Aber das darf uns nicht blind dafür machen, daß wir Katholiken unseren Schwestern und Brüdern, die anderen Konfessionen angehören, einen wichtigen Dienst zu erfüllen haben: Ihnen jene Schätze anzubieten, die ihnen zur Fülle, die erst die Einheit ermöglicht, noch fehlen. “Maria und Petrus sind nach den Texten der Bibel wichtig für das Heilshandeln Gottes. Wir müssen endlich in der Ökumene darüber reden, was das für die Kirche bedeutet," stellte Erzbischof Karl Braun in einem Interview (Tagespost v. 14.9.00) fest.

Was mir beim Lesen von “Dominus Jesus" bewußt geworden ist: Als Katholiken sind wir in Gefahr, unseren Glauben zu oberflächlich zu leben, die Schätze, die uns die Kirche schenkt nicht zu erkennen und auszuschöpfen.
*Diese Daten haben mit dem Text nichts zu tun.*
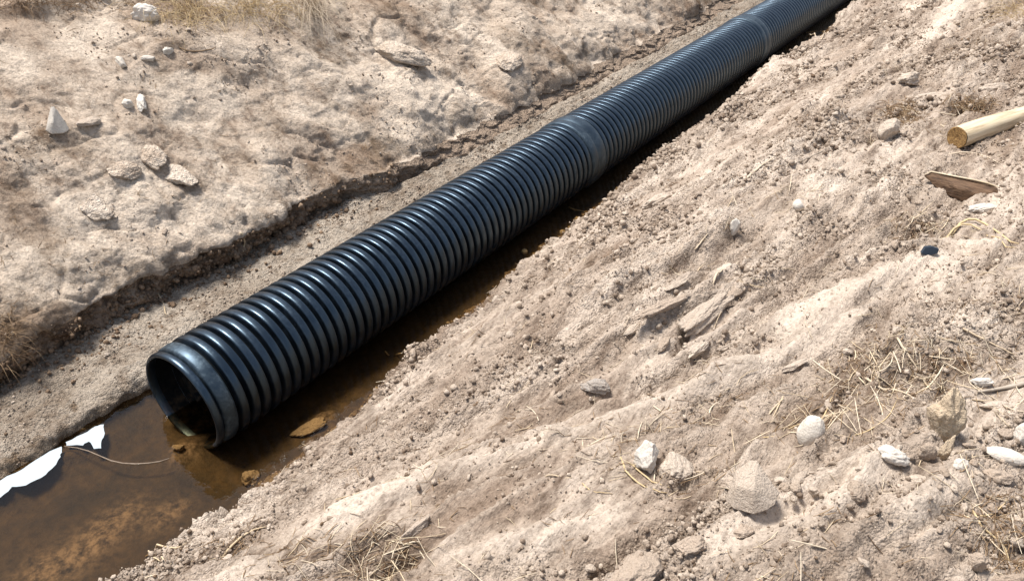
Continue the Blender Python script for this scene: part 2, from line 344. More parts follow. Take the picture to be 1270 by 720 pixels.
# right bank
ca, sa = math.cos(R_(17)), math.sin(R_(17))
gy = np.concatenate([[0], np.cumsum(np.diff(ys) * np.tan(.46 - .34 * sstep(-.2, 3.5, (ys[1:] + ys[:-1]) / 2)))])
A1 = SS - gy[:, None]; A2 = Y + .2 * SS                # across / along the scrape direction
SMOOTH += sstep(-.1, .4, fbm(A1 * 2.4, A2 * .7, 40, 4)) * .85
LIT += mR * sstep(.15, .55, fbm(SS * 2.0 + 9, Y * 1.6, 41, 4)) * .35
for p0, p1, wd, h, pl, sm in [
    ((420, 640), (690, 535), 20, .020, .9, .9), ((690, 535), (930, 455), 16, .020, .8, .8), ((980, 395), (1160, 330), 34, .035, .9, .95),
    ((880, 470), (1060, 400), 22, .025, .8, .9), ((560, 690), (760, 640), 26, .018, .7, .9), ((900, 690), (1080, 600), 36, .02, .7, .95),
    ((1180, 370), (1265, 350), 30, .02, .8, .9), ((1130, 650), (1200, 600), 26, .015, .6, .7),
    ((800, 420), (905, 340), 9, .030, .6, .6), ((770, 405), (860, 355), 7, .022, .5, .5), ((845, 440), (920, 385), 7, .024, .6, .6),
    ((820, 395), (880, 355), 6, -.035, -.5, 0), ((838, 432), (850, 410), 5, -.05, -.8, 0), ((700, 500), (800, 470), 10, -.015, -.5, 0),
    ((940, 130), (1060, 60), 8, .012, .6, .7), ((1150, 50), (1200, 0), 16, .02, 1, .9), ((800, 290), (960, 200), 5, -.010, -.3, 0),
    ((1050, 330), (1160, 305), 7, .02, .6, .5), ((1175, 300), (1230, 312), 14, .02, .8, .9),
    ((1140, 415), (1260, 450), 8, -.03, -.6, 0), ((1080, 178), (1110, 150), 7, -.05, -.8, 0), ((1178, 132), (1222, 126), 8, -.035, -.8, 0),
    ((272, 640), (306, 606), 7, -.05, -.8, 0), ((300, 700), (350, 684), 10, -.03, -.8, 0), ((190, 700), (240, 690), 8, -.03, -.5, 0), ((1000, 530), (1140, 470), 24, -.015, -.6, 0), ((450, 710), (500, 690), 16, -.03, -.5, 0), ((640, 250), (730, 200), 9, .01, .2, .2)]:
    f = seg_field(p0, p1, wd) * mR; D += h * 1.7 * f; PALE += pl * f; SMOOTH += sm * f
for px, py, a, b2, k in [(1115, 140, 26, 16, 1), (1205, 128, 30, 11, 1), (1085, 170, 14, 12, 1), (1120, 480, 85, 36, 1), (1010, 525, 60, 24, .9), (1230, 640, 40, 50, .7),
                         (1200, 460, 60, 25, .6), (480, 690, 40, 30, .7), (370, 695, 50, 22, 1), (300, 680, 40, 20, .9), (230, 690, 40, 16, .9), (470, 700, 50, 25, .8), (1140, 280, 40, 30, .55), (880, 590, 50, 22, .4),
                         (1230, 70, 40, 30, .6), (770, 575, 50, 18, .5), (850, 345, 30, 16, .5), (640, 505, 60, 20, .35)]:
    LIT += k * blob(px, py, a, b2) * mR
SMOOTH = np.clip(SMOOTH, 0, 1); RG = (1 - .78 * SMOOTH)
dr = .06 * fbm(A1 * 1.3, A2 * .6, 43, 3) + .026 * fbm(A1 * 5, A2 * 1.0, 44, 4, .6)
dr += .020 * fbm(A1 * 17, A2 * 1.5, 45, 4, .62) * (1 - .45 * SMOOTH)
for sc, am, sd_ in [(7, .028, 46), (14, .015, 47), (30, .008, 48)]:
    f1, f2, idw = worley(A1 * sc * 1.15 + .3 * pnoise(A1 * sc, A2 * sc, sd_ + 60), A2 * sc * .5, sd_)
    dr += RG * am * (idw > .45) * idw * np.sqrt(np.clip(1 - (f1 / .55) ** 2, 0, 1))
rdg = 1 - np.abs(pnoise(A1 * 6.5 + .4 * pnoise(A1 * 3, A2 * 2, 56), A2 * 1.0, 54)); dr += .034 * rdg ** 4 * sstep(-.1, .35, fbm(A1 * 1.8 + 4, A2 * .9, 55, 3)); PALE += .5 * rdg ** 5 * mR
dr += RG * (.011 * fbm(SS * 20, Y * 18, 52, 3, .65) + .0035 * pnoise(SS * 70, Y * 70, 53))
fade = sstep(S[zr['right_bank'][0]], S[zr['right_bank'][0]] + .12, SS)
D += dr * mR * (.35 + .65 * fade)
LIT = np.where((Z + D * .7 < .035 + .03 * fbm(SS * 7, Y * 7, 57, 3)) & (mB < .5), np.maximum(LIT, .95), LIT)
# fields beyond
D += mF * (.05 * fbm(X * .8, Y * .8, 60, 4) + .02 * fbm(X * 5, Y * 5, 61, 3))
D *= np.exp(-np.clip(np.abs(Y - 4) - 30, 0, None) / 20)
VX = X + NXp * D; VZ = Z + NZp * D
VX += .012 * fbm(Y * 9, SS * 9, 70, 3) * np.clip(mL + mR, 0, 1)
P3 = np.stack([VX, Y, VZ], -1)
PALE = np.clip(PALE, 0, 1); LIT = np.clip(LIT, 0, 1)

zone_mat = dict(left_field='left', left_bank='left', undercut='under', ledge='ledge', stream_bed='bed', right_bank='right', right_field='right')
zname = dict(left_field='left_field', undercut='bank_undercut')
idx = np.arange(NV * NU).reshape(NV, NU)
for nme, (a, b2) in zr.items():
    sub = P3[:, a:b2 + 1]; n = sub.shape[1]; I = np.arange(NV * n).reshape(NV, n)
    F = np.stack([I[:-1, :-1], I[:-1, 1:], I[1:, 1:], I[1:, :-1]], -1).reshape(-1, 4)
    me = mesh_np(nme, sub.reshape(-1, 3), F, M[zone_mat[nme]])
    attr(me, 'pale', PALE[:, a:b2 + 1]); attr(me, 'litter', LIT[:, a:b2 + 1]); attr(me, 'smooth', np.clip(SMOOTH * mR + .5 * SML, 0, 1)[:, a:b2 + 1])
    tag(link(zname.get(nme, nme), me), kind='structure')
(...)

Ein typisches Beispiel dafür ist das, was vor kurzem in der Erzdiözese Salzburg geschah. Erzbischof Georg Eder mußte einen Priester suspendieren, der mit einem Methodisten-Pastor konzelebriert hatte. Wird da nicht offenkundig, daß alle Beteiligten an einer solchen Feier das Wesen der Heiligen Messe zutiefst mißverstehen?

Wir kennen unseren eigenen Glauben zu wenig. Daher brauchen wir Dokumente wie “Dominus Jesus", die in der Verwirrung unserer Tage Klarheit schaffen und uns die Augen öffnen für den Schatz unseres katholischen Glaubens. Ihn sollen wir dann in Gesprächen mit unseren Mitmenschen weitergeben, gut begründet, das auch, vor allem aber durch das Zeugnis der eigenen beglückenden Erfahrung.

Der wirklich fruchtbringende Dialog liegt vielfach erst noch vor uns.

Christof Gaspari


„Dominus Jesus“ über die Kirche

Die Gläubigen sind angehalten zu bekennen, daß es eine geschichtliche, in der apostolischen Sukzession verwurzelte Kontinuität zwischen der von Christus gestifteten und der katholischen Kirche gibt: “Dies ist die einzige Kirche Christi... Sie zu weiden, hat unser Erlöser nach seiner Auferstehung dem Petrus übertragen (vgl. Joh 21,17), ihm und den übrigen Aposteln hat er ihre Ausbreitung und Leitung anvertraut (vgl. Mt 28,18ff.), für immer hat er sie als "die Säule und das Fundament der Wahrheit" (1 Tim 3,15) errichtet.

Diese Kirche, in dieser Welt als Gesellschaft verfaßt und geordnet, ist verwirklicht (subsistit in) in der katholischen Kirche, die vom Nachfolger Petri und von den Bischöfen in Gemeinschaft mit ihm geleitet wird".

Mit dem Ausdruck “subsistit in" wollte das Zweite Vatikanische Konzil zwei Lehrsätze miteinander in Einklang bringen: auf der einen Seite, daß die Kirche Christi trotz der Spaltungen der Christen voll nur in der katholischen Kirche weiterbesteht, und auf der anderen Seite, “dass außerhalb ihres sichtbaren Gefüges vielfältige Elemente der Heiligung und der Wahrheit zu finden sind«, nämlich in den Kirchen und kirchlichen Gemeinschaften, die nicht in voller Gemeinschaft mit der katholischen Kirche stehen.

Auszug aus Kapitel IV: Einzigkeit und Einheit der Kirche", Abschnitt 16.